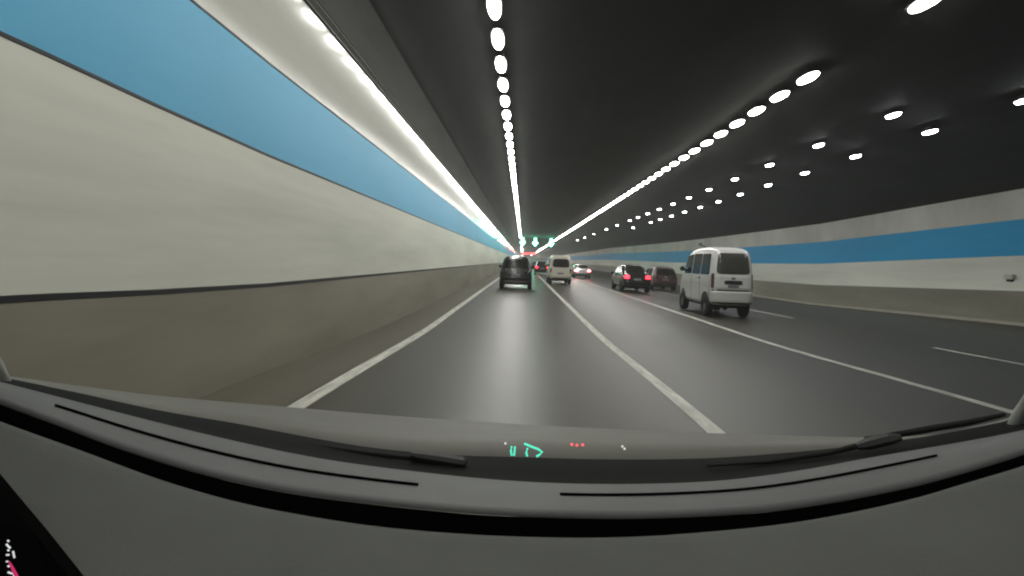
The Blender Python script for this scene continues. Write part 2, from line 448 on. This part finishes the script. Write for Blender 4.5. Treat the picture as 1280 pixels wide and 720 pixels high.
def lathe_x(prof, n=24):
    """profile [(x, r)] spun about the x axis"""
    V, Fc = [], []; m = len(prof)
    for k_ in range(n):
        th = 2 * math.pi * k_ / n
        for (x_, r) in prof: V.append((x_, r * math.cos(th), r * math.sin(th)))
    for k_ in range(n):
        k2 = (k_ + 1) % n
        for i in range(m - 1): Fc.append([k_ * m + i, k2 * m + i, k2 * m + i + 1, k_ * m + i + 1])
    return V, Fc
def add_wheel(root, X, y, r, wd, sg):
    t = link('wheel', *lathe_x([(-wd / 2, r * .55), (-wd / 2, r * .9), (-wd * .38, r * .985), (wd * .38, r * .985), (wd / 2, r * .9), (wd / 2, r * .62), (wd * .3, r * .6), (-wd / 2, r * .55)]), M['tyre'], root, True)
    t.location = (X, y, r)
    V, Fc = lathe_x([(sg * wd * .34, .01), (sg * wd * .40, r * .16), (sg * wd * .25, r * .25), (sg * wd * .33, r * .5), (sg * wd * .48, r * .62), (sg * wd * .2, r * .64)])
    link('rim', V, Fc, M['rim'], t, True)
def add_mirror(root, car, y, z, sg, m):
    xx = car.hw(y, z)
    link('mirror', *join(boxdata(sg * (xx + .13), y - .03, z + .04, .17, .10, .16, .035), boxdata(sg * (xx + .03), y, z, .12, .05, .05, .01)), m, root)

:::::

**Given instruction**
Quote in full the listing given above; the images are to be left out.

**Written answer**
The Blender Python script for this scene continues. Write part 2, from line 448 on. This part finishes the script. Write for Blender 4.5. Treat the picture as 1280 pixels wide and 720 pixels high.
def lathe_x(prof, n=24):
    """profile [(x, r)] spun about the x axis"""
    V, Fc = [], []; m = len(prof)
    for k_ in range(n):
        th = 2 * math.pi * k_ / n
        for (x_, r) in prof: V.append((x_, r * math.cos(th), r * math.sin(th)))
    for k_ in range(n):
        k2 = (k_ + 1) % n
        for i in range(m - 1): Fc.append([k_ * m + i, k2 * m + i, k2 * m + i + 1, k_ * m + i + 1])
    return V, Fc
def add_wheel(root, X, y, r, wd, sg):
    t = link('wheel', *lathe_x([(-wd / 2, r * .55), (-wd / 2, r * .9), (-wd * .38, r * .985), (wd * .38, r * .985), (wd / 2, r * .9), (wd / 2, r * .62), (wd * .3, r * .6), (-wd / 2, r * .55)]), M['tyre'], root, True)
    t.location = (X, y, r)
    V, Fc = lathe_x([(sg * wd * .34, .01), (sg * wd * .40, r * .16), (sg * wd * .25, r * .25), (sg * wd * .33, r * .5), (sg * wd * .48, r * .62), (sg * wd * .2, r * .64)])
    link('rim', V, Fc, M['rim'], t, True)
def add_mirror(root, car, y, z, sg, m):
    xx = car.hw(y, z)
    link('mirror', *join(boxdata(sg * (xx + .13), y - .03, z + .04, .17, .10, .16, .035), boxdata(sg * (xx + .03), y, z, .12, .05, .05, .01)), m, root)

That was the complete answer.